#### SOURCE MATERIAL

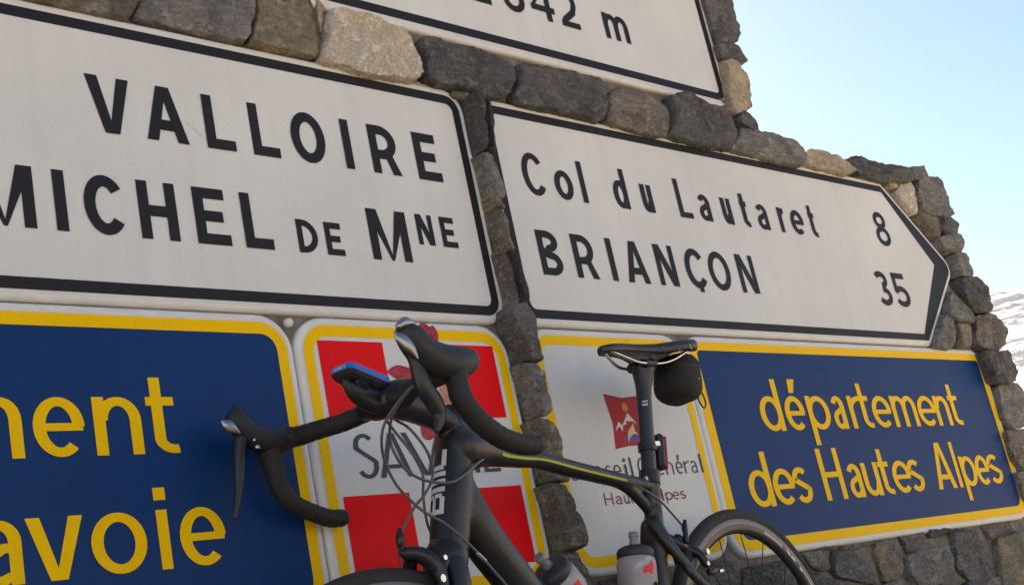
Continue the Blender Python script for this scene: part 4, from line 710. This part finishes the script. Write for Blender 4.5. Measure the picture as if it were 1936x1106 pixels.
# handlebar
mb = MB(); tube(mb, P4('barR'), 20, 6, wrap=.0008); tube(mb, P4('barL'), 20, 6, wrap=.0008)
bar = mb.build('handlebar', M_tape, bike, True)
for k in ('dropR', 'dropL'):
    mb = MB(); pts = P4(k)
    tube(mb, pts, 20, 6, wrap=.0008)
    mb.build('drop', M_tape, bar, True)
mb = MB(); tube(mb, P4('clamp'), 16, 4); tube(mb, P4('stem'), 16, 4)
tube(mb, [(.408, 0, .835, .0235), (.388, 0, .892, .0215)], 20, 1, roundcap=False)
stem = mb.build('stem', M_blackmetal, bike, True)
for side, key, lk in ((-1, 'hoodR', 'leverR'), (1, 'hoodL', 'leverL')):
    mb = MB(); pts = P4(key); tube(mb, pts, 18, 7, .95)
    hood = mb.build('brake_hood', M_rubber, bar, True)
    mb = MB(); tube(mb, P4(lk), 12, 6, .8); mb.build('brake_lever', M_blackmetal, bar, True)
    mb = MB(); tube(mb, P4('plateL' if side > 0 else 'plateR'), 14, 5, .45); mb.build('name_plate', M_plate, bar, True)
    if side > 0:
        mb = MB(); tube(mb, P4('glareL'), 14, 5, .9); mb.build('hood_glare', M_dull, bar, True)  # bright metal piece added to stand for the glare on the hood tip
    mb = MB(); c = Vector(P4(lk)[0][:3]); tube(mb, [(c.x - .012, c.y + .014, c.z - .006, .003), (c.x - .012, c.y + .018, c.z - .006, .003)], 8, 1); box(mb, (c.x - .02, c.y + .012, c.z - .016), (.004, .003, .003)); mb.build('pivot_screw', M_chrome, bar, True)
for k in ('cableA', 'cableB', 'cableC', 'cableD', 'rcable'):
    mb = MB(); pts = P4(k); pts = [(p[0], p[1], p[2], .0023) for p in pts]
    tube(mb, pts, 8, 5); mb.build('brake_cable', M_cable, bike, True)
mb = MB(); tube(mb, [(.452, .045, .653, .0036), (.438, .045, .640, .0036)], 8, 1); mb.build('cable_ferrule', M_dull, bike, True)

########

■ **GIVEN INSTRUCTION**: Transcribe all of the material exactly, leaving out whatever pictures it contains.

■ **RESPONSE TO THIS TASK**:
Continue the Blender Python script for this scene: part 4, from line 710. This part finishes the script. Write for Blender 4.5. Measure the picture as if it were 1936x1106 pixels.
# handlebar
mb = MB(); tube(mb, P4('barR'), 20, 6, wrap=.0008); tube(mb, P4('barL'), 20, 6, wrap=.0008)
bar = mb.build('handlebar', M_tape, bike, True)
for k in ('dropR', 'dropL'):
    mb = MB(); pts = P4(k)
    tube(mb, pts, 20, 6, wrap=.0008)
    mb.build('drop', M_tape, bar, True)
mb = MB(); tube(mb, P4('clamp'), 16, 4); tube(mb, P4('stem'), 16, 4)
tube(mb, [(.408, 0, .835, .0235), (.388, 0, .892, .0215)], 20, 1, roundcap=False)
stem = mb.build('stem', M_blackmetal, bike, True)
for side, key, lk in ((-1, 'hoodR', 'leverR'), (1, 'hoodL', 'leverL')):
    mb = MB(); pts = P4(key); tube(mb, pts, 18, 7, .95)
    hood = mb.build('brake_hood', M_rubber, bar, True)
    mb = MB(); tube(mb, P4(lk), 12, 6, .8); mb.build('brake_lever', M_blackmetal, bar, True)
    mb = MB(); tube(mb, P4('plateL' if side > 0 else 'plateR'), 14, 5, .45); mb.build('name_plate', M_plate, bar, True)
    if side > 0:
        mb = MB(); tube(mb, P4('glareL'), 14, 5, .9); mb.build('hood_glare', M_dull, bar, True)  # bright metal piece added to stand for the glare on the hood tip
    mb = MB(); c = Vector(P4(lk)[0][:3]); tube(mb, [(c.x - .012, c.y + .014, c.z - .006, .003), (c.x - .012, c.y + .018, c.z - .006, .003)], 8, 1); box(mb, (c.x - .02, c.y + .012, c.z - .016), (.004, .003, .003)); mb.build('pivot_screw', M_chrome, bar, True)
for k in ('cableA', 'cableB', 'cableC', 'cableD', 'rcable'):
    mb = MB(); pts = P4(k); pts = [(p[0], p[1], p[2], .0023) for p in pts]
    tube(mb, pts, 8, 5); mb.build('brake_cable', M_cable, bike, True)
mb = MB(); tube(mb, [(.452, .045, .653, .0036), (.438, .045, .640, .0036)], 8, 1); mb.build('cable_ferrule', M_dull, bike, True)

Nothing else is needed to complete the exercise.